Organizações bem sucedidas dependerão cada vez mais da capacidade das pessoas de dominarem a arte da mudança e servirem de catalisadores de sucessivas transformações. Métricas e KPIs podem quantificar aspectos da transformação, mas o núcleo emocional reside na cultura. Esse elemento humano é ainda mais crucial em países em desenvolvimento, como Moçambique.

Dados mostram que organizações que apostam em culturas inovadoras, de aprendizagem contínua, agéis e resilientes, criam um ambiente onde a transformação pode prosperar e têm cinco vezes maior probabilidade de criar valor e serem sustentáveis.

A sobejamente conhecida política de “20% do tempo” da Google, que permite que as pessoas dediquem parte da semana laboral a projetos inovadores e do seu interesse, exemplifica como as normas de cultura organizacional podem impulsionar resultados transformacionais.

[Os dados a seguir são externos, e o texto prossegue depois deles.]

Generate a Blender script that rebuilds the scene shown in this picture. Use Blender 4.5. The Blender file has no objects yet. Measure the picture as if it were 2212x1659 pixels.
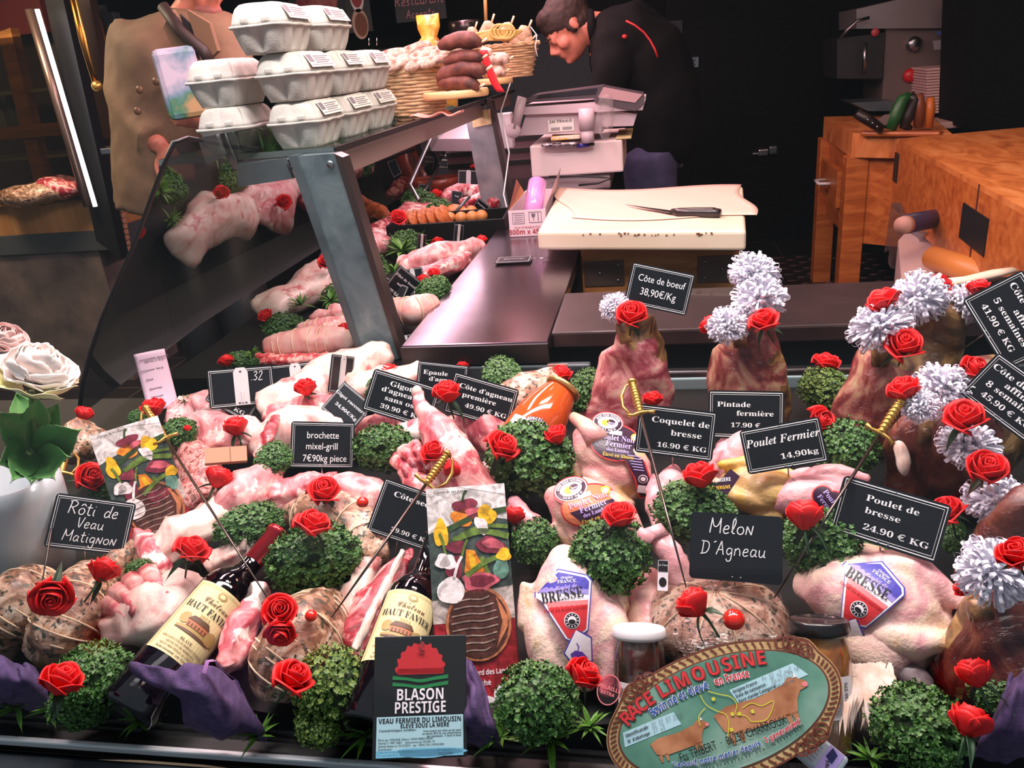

Adicionalmente, artigos e estudos, como o da Harvard Business Review (2020), “The Business Case for Diversity”, da McKinsey & Company (2021) “Women in the Workplace 2021”, ou da Forbes (2019), “How Women Leaders Change Company Dynamics”; demonstram que as organizações com mais mulheres em cargos de liderança e com maior diversidade de genéro, têm culturas mais inclusivas, inovadoras, melhor desempenho, e retenção de talentos.

Em Moçambique, perante desafios e oportunidades únicas, como a do LNG, incorporar a transformação contínua como parte do ADN organizacional pode ser uma boa abordagem para o sucesso e sustentabilidade. Neste contexto, a liderança feminina é um factor ainda mais determinante para acelerar avanços ao nível da inclusão e inovação.

O futuro pertencerá a organizações com culturas de reinvencão e inovação.